One of those areas involves maltreatment in foster care, with DHHS reporting in fiscal year 2023 “the State substantiated 459 incidents … involving 437 children in DHHS custody, for an observed rate of 14.50 victimizations per 100,000 days in foster care,” though monitors couldn’t verify that information, according to the report.

“Our Child Protective Services system is broken,” Rigas said Thursday. “Too many families have been torn apart by government overreach, while children who truly need help fall through the cracks. We must hold CPS accountable, ensure due process for families, and protect the most vulnerable among us.”

Rigas’ committee assignments are part of a broader plan by House Republicans who on a majority in November to cut down on waste, fraud and abuse in state government through a revamped House Oversight Committee with subpoena power.

The House Oversight Committee provides critical checks and balances within the Legislature, handling issues involving state government, including reviewing audit reports released by the Auditor General and legislation addressing governance of the Legislature, state departments and agencies.

“With our sweeping subpoena power, and a robust Oversight Committee, we will get to the bottom of cases where departments are breaking laws, ignoring laws, or spending tax dollars in contrary to the law,” Hall said last week in announcing Rep.

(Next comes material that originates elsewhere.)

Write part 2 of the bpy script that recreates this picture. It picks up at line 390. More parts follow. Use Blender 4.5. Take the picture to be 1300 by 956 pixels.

Jay DeBoyer, R-Clay will chair the committee.

DeBoyer noted that there were over 50 reportable findings across state departments in audits conducted by the Office of the Auditor General from 2022-24, but Democrats held few committee hearings that would help ensure compliance and that problems were being corrected.

“That’s an irresponsible action out of the administration and a controlling party in the House,” DeBoyer said. “But that’s going to change starting today.”

Hall created six subcommittees that will assist DeBoyer in changing the dynamic: Weaponization of State Government, Child Welfare and the Department of Health and Human Services, Corporate Subsidies and State Investments, Public Health and Food Security, Homeland Security and Foreign Influences, and State and Local Public Assistance Programs.

“We are hiring a number of lawyers and investigators, people with prosecution experience and people with investigative experience,” Hall said. “We are not messing around. We are going to get to the bottom of misspending of government funds and also departments that are blatantly breaking the law.”